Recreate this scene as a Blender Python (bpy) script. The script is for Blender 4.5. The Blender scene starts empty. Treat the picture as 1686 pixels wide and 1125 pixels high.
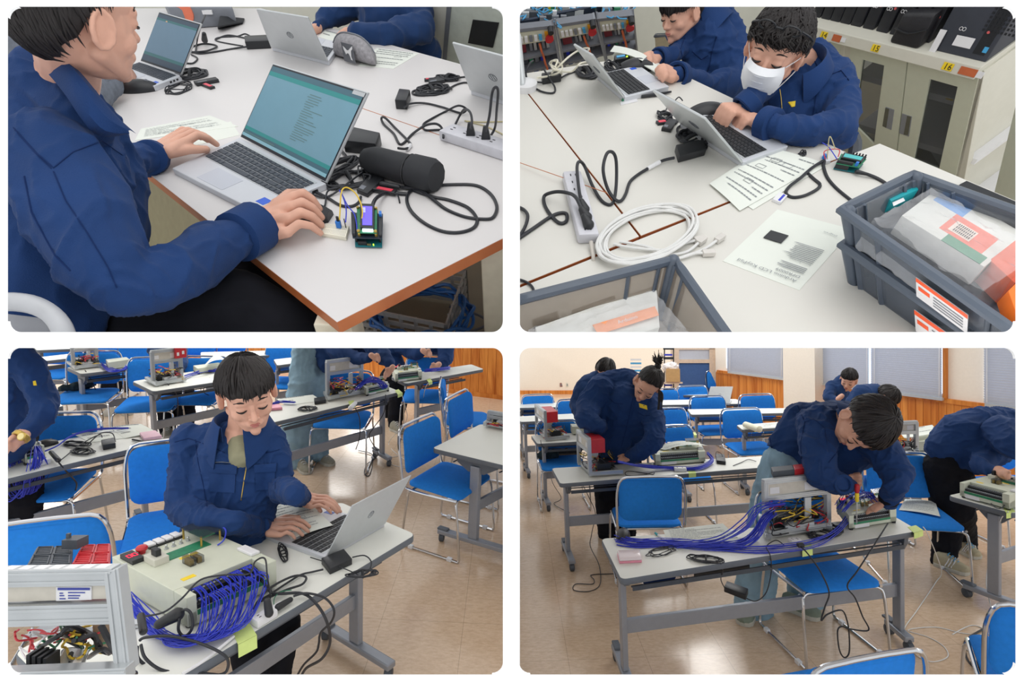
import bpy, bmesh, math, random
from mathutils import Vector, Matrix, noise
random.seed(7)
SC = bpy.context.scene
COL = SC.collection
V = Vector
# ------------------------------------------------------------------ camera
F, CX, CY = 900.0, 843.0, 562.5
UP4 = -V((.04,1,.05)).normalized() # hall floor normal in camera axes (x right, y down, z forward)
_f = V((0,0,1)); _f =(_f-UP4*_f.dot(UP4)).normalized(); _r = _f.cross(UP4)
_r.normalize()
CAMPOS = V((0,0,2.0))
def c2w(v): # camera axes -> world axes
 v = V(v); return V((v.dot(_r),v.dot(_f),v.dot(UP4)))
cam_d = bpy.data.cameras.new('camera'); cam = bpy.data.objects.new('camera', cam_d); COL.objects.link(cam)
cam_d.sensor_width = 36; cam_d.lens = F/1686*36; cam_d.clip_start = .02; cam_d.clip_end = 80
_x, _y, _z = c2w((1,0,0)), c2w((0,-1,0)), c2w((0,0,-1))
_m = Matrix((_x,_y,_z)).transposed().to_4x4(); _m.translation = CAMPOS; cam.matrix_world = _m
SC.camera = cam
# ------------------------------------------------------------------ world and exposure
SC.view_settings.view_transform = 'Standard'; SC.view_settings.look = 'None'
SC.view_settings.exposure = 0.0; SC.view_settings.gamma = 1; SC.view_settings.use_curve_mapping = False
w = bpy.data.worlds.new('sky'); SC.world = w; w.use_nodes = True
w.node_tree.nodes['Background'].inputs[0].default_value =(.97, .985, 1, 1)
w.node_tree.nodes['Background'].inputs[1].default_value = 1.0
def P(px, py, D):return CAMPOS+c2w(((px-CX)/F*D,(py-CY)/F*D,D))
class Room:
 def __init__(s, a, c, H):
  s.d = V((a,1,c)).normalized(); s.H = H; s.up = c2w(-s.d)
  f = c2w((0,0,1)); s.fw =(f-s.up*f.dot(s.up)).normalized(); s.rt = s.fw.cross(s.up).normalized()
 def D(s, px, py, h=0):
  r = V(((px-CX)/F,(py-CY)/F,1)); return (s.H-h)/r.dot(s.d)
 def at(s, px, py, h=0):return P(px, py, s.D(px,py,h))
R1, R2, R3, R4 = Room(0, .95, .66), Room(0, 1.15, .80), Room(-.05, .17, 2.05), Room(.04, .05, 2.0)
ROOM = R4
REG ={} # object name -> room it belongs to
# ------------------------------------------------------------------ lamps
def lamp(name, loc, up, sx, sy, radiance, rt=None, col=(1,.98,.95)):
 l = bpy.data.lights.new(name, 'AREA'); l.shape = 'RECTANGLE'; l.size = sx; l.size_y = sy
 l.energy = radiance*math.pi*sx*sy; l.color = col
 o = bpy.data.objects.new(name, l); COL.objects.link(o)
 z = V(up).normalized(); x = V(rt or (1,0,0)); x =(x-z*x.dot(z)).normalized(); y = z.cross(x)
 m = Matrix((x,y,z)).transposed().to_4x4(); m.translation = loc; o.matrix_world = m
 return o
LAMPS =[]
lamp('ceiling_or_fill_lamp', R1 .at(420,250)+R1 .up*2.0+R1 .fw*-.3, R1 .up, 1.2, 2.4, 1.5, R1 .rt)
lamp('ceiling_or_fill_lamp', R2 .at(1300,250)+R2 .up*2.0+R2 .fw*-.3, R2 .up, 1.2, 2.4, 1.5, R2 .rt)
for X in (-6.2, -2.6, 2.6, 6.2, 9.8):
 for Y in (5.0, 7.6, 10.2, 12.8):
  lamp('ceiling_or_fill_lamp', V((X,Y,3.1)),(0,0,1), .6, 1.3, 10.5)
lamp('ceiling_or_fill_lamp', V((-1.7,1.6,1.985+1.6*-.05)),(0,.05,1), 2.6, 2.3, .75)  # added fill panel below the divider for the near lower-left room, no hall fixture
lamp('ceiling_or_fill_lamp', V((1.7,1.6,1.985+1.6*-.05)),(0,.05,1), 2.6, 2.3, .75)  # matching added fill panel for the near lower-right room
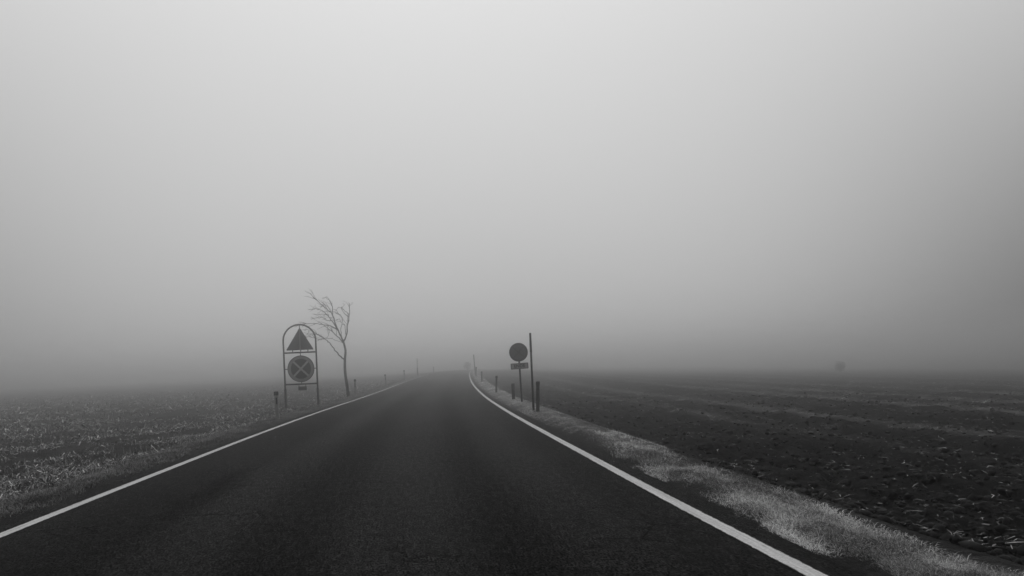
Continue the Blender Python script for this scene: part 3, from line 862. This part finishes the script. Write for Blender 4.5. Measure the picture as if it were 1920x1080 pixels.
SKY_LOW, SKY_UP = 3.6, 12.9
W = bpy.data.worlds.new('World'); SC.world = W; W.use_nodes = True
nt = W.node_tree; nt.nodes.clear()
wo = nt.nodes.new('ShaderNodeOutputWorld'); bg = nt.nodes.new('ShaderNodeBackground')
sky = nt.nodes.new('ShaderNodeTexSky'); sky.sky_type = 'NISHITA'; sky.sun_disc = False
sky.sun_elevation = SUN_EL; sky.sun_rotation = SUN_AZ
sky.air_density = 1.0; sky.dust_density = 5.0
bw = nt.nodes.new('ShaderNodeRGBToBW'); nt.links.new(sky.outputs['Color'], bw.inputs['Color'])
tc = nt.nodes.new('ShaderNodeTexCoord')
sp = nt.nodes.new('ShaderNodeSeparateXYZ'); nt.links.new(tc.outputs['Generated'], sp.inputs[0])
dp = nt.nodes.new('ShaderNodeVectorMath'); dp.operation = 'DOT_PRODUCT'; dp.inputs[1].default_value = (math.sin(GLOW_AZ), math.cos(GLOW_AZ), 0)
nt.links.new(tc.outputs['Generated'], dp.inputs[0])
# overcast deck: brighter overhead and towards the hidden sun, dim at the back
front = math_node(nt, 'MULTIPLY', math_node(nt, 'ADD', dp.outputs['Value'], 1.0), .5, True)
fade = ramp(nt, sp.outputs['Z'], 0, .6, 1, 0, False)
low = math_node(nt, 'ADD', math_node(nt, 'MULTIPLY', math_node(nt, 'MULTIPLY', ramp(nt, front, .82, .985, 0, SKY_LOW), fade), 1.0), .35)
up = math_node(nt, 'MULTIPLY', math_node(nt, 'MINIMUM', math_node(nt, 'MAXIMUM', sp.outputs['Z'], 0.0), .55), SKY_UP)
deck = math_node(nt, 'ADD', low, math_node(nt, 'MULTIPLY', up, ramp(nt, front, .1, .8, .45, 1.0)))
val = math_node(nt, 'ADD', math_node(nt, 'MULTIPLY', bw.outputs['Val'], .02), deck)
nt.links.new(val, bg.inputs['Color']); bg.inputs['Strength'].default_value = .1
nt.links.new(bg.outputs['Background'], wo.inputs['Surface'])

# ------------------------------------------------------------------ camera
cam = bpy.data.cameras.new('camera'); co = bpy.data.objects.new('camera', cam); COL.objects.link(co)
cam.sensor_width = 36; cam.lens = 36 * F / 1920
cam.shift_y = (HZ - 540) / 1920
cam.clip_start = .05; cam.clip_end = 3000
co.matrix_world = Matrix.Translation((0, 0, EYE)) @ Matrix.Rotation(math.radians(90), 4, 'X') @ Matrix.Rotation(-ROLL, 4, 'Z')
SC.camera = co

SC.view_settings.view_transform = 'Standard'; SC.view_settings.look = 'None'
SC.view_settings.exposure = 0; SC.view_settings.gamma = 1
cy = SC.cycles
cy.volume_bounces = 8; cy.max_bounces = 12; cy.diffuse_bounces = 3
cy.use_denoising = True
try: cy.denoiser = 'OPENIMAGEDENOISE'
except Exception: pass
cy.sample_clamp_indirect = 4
- - - -
State the count of lines that contain the string "from". Nothing else is needed.

> **Output for this exercise**:
2